### Given problem
A precise retyping is required of every line from the one containing "a=t.mix(low,a,mul(c,.5))" down to the one containing "a=t.mix(t.math('MULTIPLY',groove,.72),a,mul(d,.42))", both included, and of no other line.

# # # # # # #

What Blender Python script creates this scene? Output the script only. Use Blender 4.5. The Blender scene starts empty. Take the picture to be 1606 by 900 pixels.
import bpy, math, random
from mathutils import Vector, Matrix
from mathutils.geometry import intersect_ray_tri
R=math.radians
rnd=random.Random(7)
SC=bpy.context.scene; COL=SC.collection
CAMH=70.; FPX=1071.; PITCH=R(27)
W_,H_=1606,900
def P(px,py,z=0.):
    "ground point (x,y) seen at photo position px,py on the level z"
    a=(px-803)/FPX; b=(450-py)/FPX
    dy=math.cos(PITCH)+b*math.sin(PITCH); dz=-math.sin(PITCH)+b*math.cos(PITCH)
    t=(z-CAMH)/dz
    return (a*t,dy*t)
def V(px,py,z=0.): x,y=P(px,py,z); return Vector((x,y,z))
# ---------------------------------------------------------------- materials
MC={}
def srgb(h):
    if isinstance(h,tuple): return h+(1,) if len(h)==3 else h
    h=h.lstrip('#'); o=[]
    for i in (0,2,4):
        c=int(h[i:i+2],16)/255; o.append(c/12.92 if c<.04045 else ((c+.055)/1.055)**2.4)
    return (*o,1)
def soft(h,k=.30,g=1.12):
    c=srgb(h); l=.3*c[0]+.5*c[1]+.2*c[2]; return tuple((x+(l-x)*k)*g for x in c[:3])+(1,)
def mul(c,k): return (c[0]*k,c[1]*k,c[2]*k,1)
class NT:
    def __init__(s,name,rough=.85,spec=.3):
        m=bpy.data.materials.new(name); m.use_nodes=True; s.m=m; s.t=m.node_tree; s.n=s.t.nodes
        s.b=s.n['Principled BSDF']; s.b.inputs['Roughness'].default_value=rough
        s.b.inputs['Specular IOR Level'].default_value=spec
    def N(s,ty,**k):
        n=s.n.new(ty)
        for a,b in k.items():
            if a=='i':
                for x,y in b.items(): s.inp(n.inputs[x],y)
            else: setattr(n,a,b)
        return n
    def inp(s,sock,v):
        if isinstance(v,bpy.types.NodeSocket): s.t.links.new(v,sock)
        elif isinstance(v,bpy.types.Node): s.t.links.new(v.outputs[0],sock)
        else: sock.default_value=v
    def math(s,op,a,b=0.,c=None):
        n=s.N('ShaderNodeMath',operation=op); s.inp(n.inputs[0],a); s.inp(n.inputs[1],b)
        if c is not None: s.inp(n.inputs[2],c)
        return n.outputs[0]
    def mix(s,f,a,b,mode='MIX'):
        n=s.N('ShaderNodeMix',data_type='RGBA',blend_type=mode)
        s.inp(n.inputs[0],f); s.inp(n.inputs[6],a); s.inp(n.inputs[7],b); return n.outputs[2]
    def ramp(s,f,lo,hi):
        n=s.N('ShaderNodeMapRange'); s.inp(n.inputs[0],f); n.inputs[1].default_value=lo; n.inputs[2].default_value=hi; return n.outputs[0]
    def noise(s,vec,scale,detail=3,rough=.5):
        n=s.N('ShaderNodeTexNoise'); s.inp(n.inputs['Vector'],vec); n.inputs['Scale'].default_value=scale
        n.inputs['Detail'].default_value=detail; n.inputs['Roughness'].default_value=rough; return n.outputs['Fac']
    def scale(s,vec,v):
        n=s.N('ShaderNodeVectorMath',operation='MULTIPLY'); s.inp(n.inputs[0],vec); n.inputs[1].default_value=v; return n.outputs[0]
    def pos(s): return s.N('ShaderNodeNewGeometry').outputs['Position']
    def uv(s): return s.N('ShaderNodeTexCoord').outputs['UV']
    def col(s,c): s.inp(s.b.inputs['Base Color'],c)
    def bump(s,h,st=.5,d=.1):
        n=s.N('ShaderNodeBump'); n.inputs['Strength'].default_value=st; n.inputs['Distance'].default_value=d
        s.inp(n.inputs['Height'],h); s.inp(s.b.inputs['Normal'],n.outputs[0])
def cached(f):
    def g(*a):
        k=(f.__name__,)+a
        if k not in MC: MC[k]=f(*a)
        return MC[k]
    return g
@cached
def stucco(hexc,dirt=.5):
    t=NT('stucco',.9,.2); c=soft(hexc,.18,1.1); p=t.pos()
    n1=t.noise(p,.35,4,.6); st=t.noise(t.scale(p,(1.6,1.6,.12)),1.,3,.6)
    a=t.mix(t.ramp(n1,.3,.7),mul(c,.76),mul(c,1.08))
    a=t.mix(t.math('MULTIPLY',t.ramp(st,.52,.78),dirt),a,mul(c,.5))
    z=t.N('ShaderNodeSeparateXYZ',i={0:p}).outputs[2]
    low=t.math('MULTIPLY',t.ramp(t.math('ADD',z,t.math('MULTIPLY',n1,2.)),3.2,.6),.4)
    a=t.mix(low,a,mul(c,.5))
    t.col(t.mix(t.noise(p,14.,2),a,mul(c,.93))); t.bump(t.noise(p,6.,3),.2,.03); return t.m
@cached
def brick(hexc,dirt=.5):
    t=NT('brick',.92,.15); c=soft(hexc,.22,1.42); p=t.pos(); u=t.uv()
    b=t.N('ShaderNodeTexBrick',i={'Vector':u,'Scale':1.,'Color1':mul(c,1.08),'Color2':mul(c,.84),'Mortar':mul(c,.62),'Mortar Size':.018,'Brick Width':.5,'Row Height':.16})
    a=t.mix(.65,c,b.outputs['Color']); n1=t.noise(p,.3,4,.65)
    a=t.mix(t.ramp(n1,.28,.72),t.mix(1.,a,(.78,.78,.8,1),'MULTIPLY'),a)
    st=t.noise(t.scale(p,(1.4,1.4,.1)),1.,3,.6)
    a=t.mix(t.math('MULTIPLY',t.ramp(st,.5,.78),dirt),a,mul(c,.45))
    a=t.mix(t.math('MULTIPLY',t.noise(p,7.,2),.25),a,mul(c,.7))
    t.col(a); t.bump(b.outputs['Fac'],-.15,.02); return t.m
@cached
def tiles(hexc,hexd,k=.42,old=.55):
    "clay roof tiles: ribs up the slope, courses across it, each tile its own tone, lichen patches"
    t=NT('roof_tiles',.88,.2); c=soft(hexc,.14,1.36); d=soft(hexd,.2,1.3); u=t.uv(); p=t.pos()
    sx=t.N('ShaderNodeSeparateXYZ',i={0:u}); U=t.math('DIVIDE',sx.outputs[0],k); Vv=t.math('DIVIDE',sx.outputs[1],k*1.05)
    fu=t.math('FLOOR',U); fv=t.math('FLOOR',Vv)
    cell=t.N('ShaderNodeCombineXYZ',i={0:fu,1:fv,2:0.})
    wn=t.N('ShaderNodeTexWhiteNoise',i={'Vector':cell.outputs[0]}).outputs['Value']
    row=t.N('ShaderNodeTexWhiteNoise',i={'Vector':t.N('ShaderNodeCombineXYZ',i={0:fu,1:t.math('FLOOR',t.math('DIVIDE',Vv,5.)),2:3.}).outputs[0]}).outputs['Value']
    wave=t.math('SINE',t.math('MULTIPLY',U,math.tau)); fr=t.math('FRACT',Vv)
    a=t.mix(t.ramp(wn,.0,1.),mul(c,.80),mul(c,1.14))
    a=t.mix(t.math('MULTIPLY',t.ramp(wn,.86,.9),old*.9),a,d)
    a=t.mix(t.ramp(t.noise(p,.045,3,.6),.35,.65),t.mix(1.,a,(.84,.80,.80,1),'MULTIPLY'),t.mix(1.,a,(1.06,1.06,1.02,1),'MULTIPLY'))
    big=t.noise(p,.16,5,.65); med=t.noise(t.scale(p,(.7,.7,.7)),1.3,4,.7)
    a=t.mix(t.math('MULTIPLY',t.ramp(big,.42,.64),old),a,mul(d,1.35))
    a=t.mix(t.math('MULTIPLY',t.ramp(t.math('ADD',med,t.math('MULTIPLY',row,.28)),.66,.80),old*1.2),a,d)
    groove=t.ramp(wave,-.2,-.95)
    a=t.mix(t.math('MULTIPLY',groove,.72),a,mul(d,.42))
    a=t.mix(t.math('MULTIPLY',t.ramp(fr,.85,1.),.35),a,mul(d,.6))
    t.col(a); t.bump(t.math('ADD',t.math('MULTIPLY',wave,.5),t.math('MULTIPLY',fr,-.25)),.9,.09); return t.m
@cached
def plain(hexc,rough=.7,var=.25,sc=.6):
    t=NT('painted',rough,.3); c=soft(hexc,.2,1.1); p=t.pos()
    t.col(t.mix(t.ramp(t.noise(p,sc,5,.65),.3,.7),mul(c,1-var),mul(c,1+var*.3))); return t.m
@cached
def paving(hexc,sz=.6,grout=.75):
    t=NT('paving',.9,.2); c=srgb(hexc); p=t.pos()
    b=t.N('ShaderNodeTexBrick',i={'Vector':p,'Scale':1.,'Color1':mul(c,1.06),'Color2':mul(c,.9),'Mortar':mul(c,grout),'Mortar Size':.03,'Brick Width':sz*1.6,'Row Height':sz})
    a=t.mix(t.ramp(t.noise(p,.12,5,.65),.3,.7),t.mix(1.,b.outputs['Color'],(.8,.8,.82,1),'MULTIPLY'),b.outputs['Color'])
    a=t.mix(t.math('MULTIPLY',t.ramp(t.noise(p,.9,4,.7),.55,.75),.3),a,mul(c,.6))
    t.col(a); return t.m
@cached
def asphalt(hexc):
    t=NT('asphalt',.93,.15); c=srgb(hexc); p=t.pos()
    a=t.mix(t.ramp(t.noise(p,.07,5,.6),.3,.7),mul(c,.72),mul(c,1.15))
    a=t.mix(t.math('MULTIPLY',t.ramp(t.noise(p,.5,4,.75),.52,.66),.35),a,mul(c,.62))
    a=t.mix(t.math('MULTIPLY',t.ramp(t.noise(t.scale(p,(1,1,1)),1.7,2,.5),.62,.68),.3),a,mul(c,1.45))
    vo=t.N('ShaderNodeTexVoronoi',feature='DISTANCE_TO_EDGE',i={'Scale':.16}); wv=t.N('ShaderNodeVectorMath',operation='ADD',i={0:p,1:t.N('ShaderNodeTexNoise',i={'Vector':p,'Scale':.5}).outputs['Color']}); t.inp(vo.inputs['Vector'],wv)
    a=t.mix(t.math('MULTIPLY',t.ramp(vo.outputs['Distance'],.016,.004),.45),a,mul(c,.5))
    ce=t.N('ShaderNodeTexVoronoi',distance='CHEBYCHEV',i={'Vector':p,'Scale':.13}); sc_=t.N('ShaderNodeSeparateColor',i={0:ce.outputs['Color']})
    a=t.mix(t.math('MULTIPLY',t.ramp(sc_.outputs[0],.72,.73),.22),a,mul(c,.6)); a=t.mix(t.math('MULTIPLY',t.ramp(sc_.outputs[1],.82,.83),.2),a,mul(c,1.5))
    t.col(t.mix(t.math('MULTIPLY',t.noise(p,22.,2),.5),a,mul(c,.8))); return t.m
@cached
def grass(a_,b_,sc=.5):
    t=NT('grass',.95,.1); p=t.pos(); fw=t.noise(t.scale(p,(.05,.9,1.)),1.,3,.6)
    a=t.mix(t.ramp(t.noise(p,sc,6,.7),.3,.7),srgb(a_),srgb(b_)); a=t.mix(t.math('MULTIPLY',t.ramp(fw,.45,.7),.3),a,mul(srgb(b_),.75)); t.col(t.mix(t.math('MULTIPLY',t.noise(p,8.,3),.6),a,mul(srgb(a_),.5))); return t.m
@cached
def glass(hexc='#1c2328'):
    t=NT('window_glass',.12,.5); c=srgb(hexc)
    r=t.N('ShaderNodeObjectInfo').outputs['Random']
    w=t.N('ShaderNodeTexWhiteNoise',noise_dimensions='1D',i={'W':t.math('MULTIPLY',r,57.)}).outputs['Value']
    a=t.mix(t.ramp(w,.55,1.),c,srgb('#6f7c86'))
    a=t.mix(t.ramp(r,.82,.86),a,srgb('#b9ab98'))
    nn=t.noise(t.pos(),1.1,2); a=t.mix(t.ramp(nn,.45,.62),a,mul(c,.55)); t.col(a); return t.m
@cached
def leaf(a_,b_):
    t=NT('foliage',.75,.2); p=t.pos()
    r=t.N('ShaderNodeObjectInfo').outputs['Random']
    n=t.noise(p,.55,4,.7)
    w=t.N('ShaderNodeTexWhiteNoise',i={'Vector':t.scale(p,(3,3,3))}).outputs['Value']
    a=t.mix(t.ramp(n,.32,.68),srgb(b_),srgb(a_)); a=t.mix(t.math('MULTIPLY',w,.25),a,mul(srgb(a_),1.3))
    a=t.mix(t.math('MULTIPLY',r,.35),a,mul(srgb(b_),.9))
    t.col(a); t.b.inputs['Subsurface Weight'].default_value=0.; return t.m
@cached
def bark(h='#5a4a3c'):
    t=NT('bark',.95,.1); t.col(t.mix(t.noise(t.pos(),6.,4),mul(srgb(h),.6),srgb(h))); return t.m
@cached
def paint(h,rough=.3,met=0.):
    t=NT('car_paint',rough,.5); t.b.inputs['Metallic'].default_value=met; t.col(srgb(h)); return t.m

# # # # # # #

### Response to this exercise
    a=t.mix(low,a,mul(c,.5))
    t.col(t.mix(t.noise(p,14.,2),a,mul(c,.93))); t.bump(t.noise(p,6.,3),.2,.03); return t.m
@cached
def brick(hexc,dirt=.5):
    t=NT('brick',.92,.15); c=soft(hexc,.22,1.42); p=t.pos(); u=t.uv()
    b=t.N('ShaderNodeTexBrick',i={'Vector':u,'Scale':1.,'Color1':mul(c,1.08),'Color2':mul(c,.84),'Mortar':mul(c,.62),'Mortar Size':.018,'Brick Width':.5,'Row Height':.16})
    a=t.mix(.65,c,b.outputs['Color']); n1=t.noise(p,.3,4,.65)
    a=t.mix(t.ramp(n1,.28,.72),t.mix(1.,a,(.78,.78,.8,1),'MULTIPLY'),a)
    st=t.noise(t.scale(p,(1.4,1.4,.1)),1.,3,.6)
    a=t.mix(t.math('MULTIPLY',t.ramp(st,.5,.78),dirt),a,mul(c,.45))
    a=t.mix(t.math('MULTIPLY',t.noise(p,7.,2),.25),a,mul(c,.7))
    t.col(a); t.bump(b.outputs['Fac'],-.15,.02); return t.m
@cached
def tiles(hexc,hexd,k=.42,old=.55):
    "clay roof tiles: ribs up the slope, courses across it, each tile its own tone, lichen patches"
    t=NT('roof_tiles',.88,.2); c=soft(hexc,.14,1.36); d=soft(hexd,.2,1.3); u=t.uv(); p=t.pos()
    sx=t.N('ShaderNodeSeparateXYZ',i={0:u}); U=t.math('DIVIDE',sx.outputs[0],k); Vv=t.math('DIVIDE',sx.outputs[1],k*1.05)
    fu=t.math('FLOOR',U); fv=t.math('FLOOR',Vv)
    cell=t.N('ShaderNodeCombineXYZ',i={0:fu,1:fv,2:0.})
    wn=t.N('ShaderNodeTexWhiteNoise',i={'Vector':cell.outputs[0]}).outputs['Value']
    row=t.N('ShaderNodeTexWhiteNoise',i={'Vector':t.N('ShaderNodeCombineXYZ',i={0:fu,1:t.math('FLOOR',t.math('DIVIDE',Vv,5.)),2:3.}).outputs[0]}).outputs['Value']
    wave=t.math('SINE',t.math('MULTIPLY',U,math.tau)); fr=t.math('FRACT',Vv)
    a=t.mix(t.ramp(wn,.0,1.),mul(c,.80),mul(c,1.14))
    a=t.mix(t.math('MULTIPLY',t.ramp(wn,.86,.9),old*.9),a,d)
    a=t.mix(t.ramp(t.noise(p,.045,3,.6),.35,.65),t.mix(1.,a,(.84,.80,.80,1),'MULTIPLY'),t.mix(1.,a,(1.06,1.06,1.02,1),'MULTIPLY'))
    big=t.noise(p,.16,5,.65); med=t.noise(t.scale(p,(.7,.7,.7)),1.3,4,.7)
    a=t.mix(t.math('MULTIPLY',t.ramp(big,.42,.64),old),a,mul(d,1.35))
    a=t.mix(t.math('MULTIPLY',t.ramp(t.math('ADD',med,t.math('MULTIPLY',row,.28)),.66,.80),old*1.2),a,d)
    groove=t.ramp(wave,-.2,-.95)
    a=t.mix(t.math('MULTIPLY',groove,.72),a,mul(d,.42))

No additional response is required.